Repeat every line below exactly, word for word.

:: Dataset content ::
----
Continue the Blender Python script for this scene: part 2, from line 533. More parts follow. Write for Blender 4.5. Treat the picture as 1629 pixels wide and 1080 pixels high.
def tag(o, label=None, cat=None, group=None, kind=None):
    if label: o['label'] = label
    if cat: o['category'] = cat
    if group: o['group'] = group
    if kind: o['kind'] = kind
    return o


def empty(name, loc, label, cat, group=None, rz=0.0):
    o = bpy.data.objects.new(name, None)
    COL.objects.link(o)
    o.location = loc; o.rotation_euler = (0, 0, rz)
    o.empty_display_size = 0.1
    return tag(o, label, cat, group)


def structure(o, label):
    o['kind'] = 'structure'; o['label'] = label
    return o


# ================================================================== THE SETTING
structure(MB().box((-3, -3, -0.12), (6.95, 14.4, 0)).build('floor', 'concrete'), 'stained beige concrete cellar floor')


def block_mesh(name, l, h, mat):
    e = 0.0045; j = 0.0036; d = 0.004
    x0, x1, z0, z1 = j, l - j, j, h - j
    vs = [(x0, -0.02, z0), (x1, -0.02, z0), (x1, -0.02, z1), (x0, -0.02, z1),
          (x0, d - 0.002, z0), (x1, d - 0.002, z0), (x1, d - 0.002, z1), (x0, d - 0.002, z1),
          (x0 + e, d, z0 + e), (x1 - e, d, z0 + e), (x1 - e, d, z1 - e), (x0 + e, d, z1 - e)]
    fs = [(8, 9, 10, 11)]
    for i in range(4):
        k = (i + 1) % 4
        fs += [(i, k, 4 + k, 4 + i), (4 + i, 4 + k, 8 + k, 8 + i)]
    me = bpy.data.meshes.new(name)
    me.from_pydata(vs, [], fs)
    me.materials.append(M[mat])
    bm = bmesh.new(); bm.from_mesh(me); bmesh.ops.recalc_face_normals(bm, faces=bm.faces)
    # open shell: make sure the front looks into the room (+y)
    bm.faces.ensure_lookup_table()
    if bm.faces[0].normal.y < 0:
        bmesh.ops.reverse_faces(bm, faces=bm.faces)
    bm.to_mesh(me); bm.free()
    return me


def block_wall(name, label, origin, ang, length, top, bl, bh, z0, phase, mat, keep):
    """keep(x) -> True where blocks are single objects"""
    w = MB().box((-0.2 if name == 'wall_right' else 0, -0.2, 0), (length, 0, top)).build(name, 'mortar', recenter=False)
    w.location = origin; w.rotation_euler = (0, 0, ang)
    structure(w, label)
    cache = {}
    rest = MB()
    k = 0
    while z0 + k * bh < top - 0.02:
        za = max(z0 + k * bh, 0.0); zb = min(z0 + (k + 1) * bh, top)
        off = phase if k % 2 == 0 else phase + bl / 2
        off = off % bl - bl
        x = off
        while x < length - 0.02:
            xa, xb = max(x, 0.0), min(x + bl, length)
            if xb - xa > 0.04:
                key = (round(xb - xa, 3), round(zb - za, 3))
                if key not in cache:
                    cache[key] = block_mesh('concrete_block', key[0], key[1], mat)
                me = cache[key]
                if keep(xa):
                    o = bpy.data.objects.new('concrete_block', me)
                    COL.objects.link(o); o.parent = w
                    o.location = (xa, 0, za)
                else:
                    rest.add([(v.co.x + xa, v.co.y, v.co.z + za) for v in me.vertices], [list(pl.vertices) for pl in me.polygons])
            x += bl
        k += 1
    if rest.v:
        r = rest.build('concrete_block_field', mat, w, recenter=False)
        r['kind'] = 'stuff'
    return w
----
:: Solution for this problem ::
Continue the Blender Python script for this scene: part 2, from line 533. More parts follow. Write for Blender 4.5. Treat the picture as 1629 pixels wide and 1080 pixels high.
def tag(o, label=None, cat=None, group=None, kind=None):
    if label: o['label'] = label
    if cat: o['category'] = cat
    if group: o['group'] = group
    if kind: o['kind'] = kind
    return o


def empty(name, loc, label, cat, group=None, rz=0.0):
    o = bpy.data.objects.new(name, None)
    COL.objects.link(o)
    o.location = loc; o.rotation_euler = (0, 0, rz)
    o.empty_display_size = 0.1
    return tag(o, label, cat, group)


def structure(o, label):
    o['kind'] = 'structure'; o['label'] = label
    return o


# ================================================================== THE SETTING
structure(MB().box((-3, -3, -0.12), (6.95, 14.4, 0)).build('floor', 'concrete'), 'stained beige concrete cellar floor')


def block_mesh(name, l, h, mat):
    e = 0.0045; j = 0.0036; d = 0.004
    x0, x1, z0, z1 = j, l - j, j, h - j
    vs = [(x0, -0.02, z0), (x1, -0.02, z0), (x1, -0.02, z1), (x0, -0.02, z1),
          (x0, d - 0.002, z0), (x1, d - 0.002, z0), (x1, d - 0.002, z1), (x0, d - 0.002, z1),
          (x0 + e, d, z0 + e), (x1 - e, d, z0 + e), (x1 - e, d, z1 - e), (x0 + e, d, z1 - e)]
    fs = [(8, 9, 10, 11)]
    for i in range(4):
        k = (i + 1) % 4
        fs += [(i, k, 4 + k, 4 + i), (4 + i, 4 + k, 8 + k, 8 + i)]
    me = bpy.data.meshes.new(name)
    me.from_pydata(vs, [], fs)
    me.materials.append(M[mat])
    bm = bmesh.new(); bm.from_mesh(me); bmesh.ops.recalc_face_normals(bm, faces=bm.faces)
    # open shell: make sure the front looks into the room (+y)
    bm.faces.ensure_lookup_table()
    if bm.faces[0].normal.y < 0:
        bmesh.ops.reverse_faces(bm, faces=bm.faces)
    bm.to_mesh(me); bm.free()
    return me


def block_wall(name, label, origin, ang, length, top, bl, bh, z0, phase, mat, keep):
    """keep(x) -> True where blocks are single objects"""
    w = MB().box((-0.2 if name == 'wall_right' else 0, -0.2, 0), (length, 0, top)).build(name, 'mortar', recenter=False)
    w.location = origin; w.rotation_euler = (0, 0, ang)
    structure(w, label)
    cache = {}
    rest = MB()
    k = 0
    while z0 + k * bh < top - 0.02:
        za = max(z0 + k * bh, 0.0); zb = min(z0 + (k + 1) * bh, top)
        off = phase if k % 2 == 0 else phase + bl / 2
        off = off % bl - bl
        x = off
        while x < length - 0.02:
            xa, xb = max(x, 0.0), min(x + bl, length)
            if xb - xa > 0.04:
                key = (round(xb - xa, 3), round(zb - za, 3))
                if key not in cache:
                    cache[key] = block_mesh('concrete_block', key[0], key[1], mat)
                me = cache[key]
                if keep(xa):
                    o = bpy.data.objects.new('concrete_block', me)
                    COL.objects.link(o); o.parent = w
                    o.location = (xa, 0, za)
                else:
                    rest.add([(v.co.x + xa, v.co.y, v.co.z + za) for v in me.vertices], [list(pl.vertices) for pl in me.polygons])
            x += bl
        k += 1
    if rest.v:
        r = rest.build('concrete_block_field', mat, w, recenter=False)
        r['kind'] = 'stuff'
    return w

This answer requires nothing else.